Leading the Lakers’ charge from the plate is Saegertown’s Rachael diBartolomeo, eighth in the PSAC with a .395 average and fifth with a .711 slugging percentage, averaging out to seventh in OPS at 1.121. Her five home runs make her the only Laker to hit more than two, and her 30 hits, 54 total bases, 7 doubles, and 9 stolen bases also lead the team. Brothers is not far behind at a .375 clip and driving in 19 runs, and her .966 fielding percentage is fourth on the team. But the Lakers are allowing runs at the worst times, failing to record a victory this season when trailing after the fourth inning and are 2-9 when allowing the first run of the game. The Lakers are outscoring opponents 19-8 in that fourth frame, but hold negative or neutral differentials in five innings, including -14 in the third and -5 in the sixth. The Lakers are also 0-8 when trailing after the sixth and have yet to record a comeback after the third inning this season, and even there are 2-8 in such contests.

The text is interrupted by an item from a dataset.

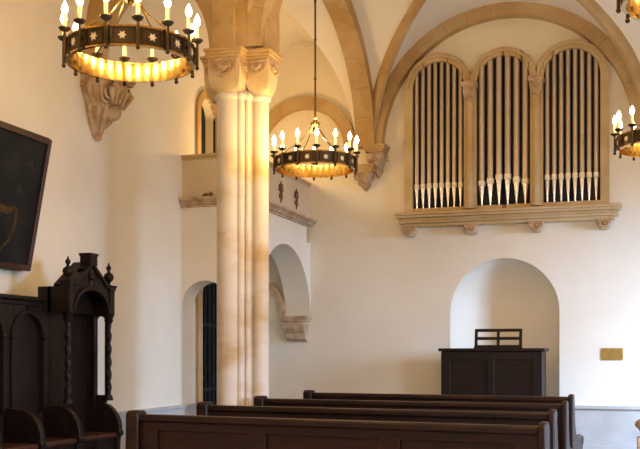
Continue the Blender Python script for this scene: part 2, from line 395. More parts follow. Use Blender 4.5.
# ---------------------------------------------------------------- carved corbels
def corbel(label, X, Y, ax, hw, ztop, zbot, dep, scr=True):
    """tapering carved wall corbel; ax = outward normal"""
    n = Vector(ax); t = Vector((0, 0, 1)).cross(n); o = Vector((X, Y, 0))
    mp = lambda u, v, w: tuple(o+t*u+n*w+Vector((0, 0, v)))
    root = thing('wall_corbel', (X, Y, zbot), label, 'corbel')
    m = MB(); H_ = ztop-zbot
    for z0, z1, e in ((ztop-.07, ztop-.045, 0), (ztop-.045, ztop-.02, .012), (ztop-.02, ztop, .022)):
        m.loft([[mp(-hw-e, z0, 0), mp(hw+e, z0, 0), mp(hw+e, z0, dep+e), mp(-hw-e, z0, dep+e)], [mp(-hw-e, z1, 0), mp(hw+e, z1, 0), mp(hw+e, z1, dep+e), mp(-hw-e, z1, dep+e)]])
    part('impost', m, ARCHST, root)
    m = MB(); rings = []
    for k in range(15):
        f = k/14; z = ztop-.07-(H_-.07)*f
        s_ = (1-f)**.62*(1+.10*math.sin(f*9)); rx = max(hw*.98*s_, .012); rd = max(dep*.97*(1-f)**.7, .014)
        rings.append([mp(rx*math.copysign(abs(math.cos(PI*j/12))**.7, math.cos(PI*j/12)), z, rd*math.sin(PI*j/12)**.7 if 0 < j < 12 else 0) for j in range(13)])
    m.loft(rings)
    part('body', m, CARVE, root)
    m = MB()
    def surf(ph, f, out=0):
        s_ = (1-f)**.62*(1+.10*math.sin(f*9)); rx = max(hw*.98*s_, .012)+out; rd = max(dep*.97*(1-f)**.7, .014)+out
        a = math.radians(ph); return mp(rx*math.copysign(abs(math.cos(a))**.7, math.cos(a)), ztop-.07-(H_-.07)*f, rd*math.sin(a)**.7)
    for k in range(6 if scr else 4):
        ph = (14+k*30) if scr else 20+k*46
        m.tube([surf(ph, .04, .004), surf(ph+3, .16, .014), surf(ph+2, .30, .022), surf(ph-4, .40, .010)], [hw*.06, hw*.12, hw*.10, hw*.04], 7)
        m.tube([surf(ph+8, .36, 0), surf(ph+8, .52, .010), surf(ph+6, .66, .010), surf(ph, .78, 0)], [hw*.04, hw*.10, hw*.08, hw*.03], 7)
        if scr:
            m.tube([surf(ph+4+9*math.cos(q*.7)*(1-q/14), .17-.10*math.sin(q*.7)*(1-q/14), .014) for q in range(13)], .006, 5)
    for f_ in (.02, .45): m.tube([surf(5+17*j, f_, .003) for j in range(11)], hw*.045, 6)
    if scr:
        for s in (-1, 1):      # volutes at the shoulders
            pts = []
            for k in range(22):
                a = k*.55; r = .05*(1-k/26)*hw/.16
                pts.append(mp(s*(hw*.62+r*math.cos(a)), ztop-.15*H_/.4-r*math.sin(a)-.01, dep*.72+.004*k*.5))
            m.tube(pts, .010, 6)
            m.tube([mp(s*hw*.85, ztop-.09, dep*.55), mp(s*hw*.72, ztop-.30*H_, dep*.60), mp(s*hw*.45, ztop-.52*H_, dep*.52), mp(s*hw*.15, ztop-.70*H_, dep*.42)], [.014, .018, .014, .008], 7)
        for z_ in (ztop-.105, ztop-.13): m.tube([mp(hw*.98*math.cos(PI*j/12), z_, dep*1.0*math.sin(PI*j/12)) for j in range(13)], .009, 6)
        for k in range(5):     # leaves across the middle
            u = (k-2)*hw*.30
            m.tube([mp(u, ztop-.10, dep*.98), mp(u*1.2, ztop-.32*H_, dep*1.04), mp(u*.8, ztop-.50*H_, dep*.92)], [.016, .024, .010], 7)
    m.ball(mp(.12*hw, ztop-.60*H_, dep*.62), hw*.36, 1, 1, .9)
    m.tube([mp(-.25*hw, ztop-.62*H_, dep*.45), mp(-.05*hw, ztop-.8*H_, dep*.34), mp(0, zbot+.015, dep*.16)], [hw*.16, hw*.14, hw*.10], 8)
    m.ball(mp(0, zbot+.012, dep*.14), hw*.14)
    part('leaf_carving', m, CARVE, root)
    return root
corbel('large carved leaf corbel high on the left wall behind the chandelier', LX, 6.31, (1, 0, 0), .19, 3.29, 2.81, .22)
corbel('carved corbel on the organ wall where the vault ribs spring, left of the pipes', -2.455, WY, (0, -1, 0), .092, 3.28, 2.98, .20)
corbel('small carved corbel under the arcade arch, just behind the middle chandelier', -2.585, WY, (0, -1, 0), .10, 3.10, 2.86, .15, False)

# ---------------------------------------------------------------- organ
oroot = thing('organ_surround', (NC, WY, 2.4), 'golden stone triple-arched surround framing the organ pipes above a moulded ledge', 'arcade')
O = [(-2.102, -1.601), (-1.480, -.978), (-.860, -.345)]
OPZ, OSP = 2.655, 3.815
def otop(u):
    best = 0
    for a, b in O:
        c_, r_ = (a+b)/2, (b-a)/2+.075
        if abs(u-c_) < r_: best = max(best, OSP+math.sqrt(r_*r_-(u-c_)**2))
    return max(best, OSP+.02)
mb = MB()
ex = []
for a, b in O: ex += [(a+b)/2-((b-a)/2+.075)*math.cos(PI*i/24) for i in range(25)]
ex = [e for e in ex if -2.182 < e < -.265]
plate(mb, YM, -2.182, -.267, 2.575, otop, [(a, b, OPZ, OSP, (b-a)/2) for a, b in O], WY-.07, WY, extra=ex)
part('frame', mb, ORGST, oroot)
mb = MB()
for a, b in O: band(mb, YM, (a+b)/2, OSP, (b-a)/2+.035, (b-a)/2+.035, (b-a)/2+.062, (b-a)/2+.062, WY-.088, WY-.06, 0.05, PI-.05, 28)
part('arch_moulding', mb, ORGST, oroot)
for x in ((O[0][1]+O[1][0])/2, (O[1][1]+O[2][0])/2):
    m = MB(); m.lathe(x, WY-.09, [(.052, 2.625), (.052, 2.655), (.040, 2.665), (.045, 2.69), (.034, 2.72), (.034, 3.63), (.042, 3.64), (.034, 3.66)], 18)
    cl = part('column', m, ORGST, oroot)
    m = MB(); cushion(m, x, WY-.09, .036, .058, 3.66, 3.78); m.box(x-.07, x+.07, WY-.16, WY-.02, 3.78, 3.825)
    for s in (-1, 0, 1): m.tube([(x+s*.03, WY-.130, 3.68), (x+s*.045, WY-.150, 3.73), (x+s*.035, WY-.162, 3.765)], [.010, .014, .008], 6)
    part('capital', m, CARVE, cl)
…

On the mound, the Lakers lowered their season ERA by nearly 1.7 runs with today’s results, but are still third-worst in the PSAC at 4.54 overall. Rotation leader Anna Cochis is only 27th in the league with a respectable 3.16 average in 48.2 innings, while Portia McBride has allowed the fewest hits in the league, 26 in as many innings and is seventh with 17 runs allowed. Nye is 17th with 15 walks and tied for 14th with Konopka with eight doubles allowed. Together, however, Nye (.358) and Cochis (.344) respectively have the third- and sixth-worst allowed batting averages in the PSAC, and the Lakers hold a -.55 batting differential despite issuing the second-fewest walks and drawing the fourth-fewest.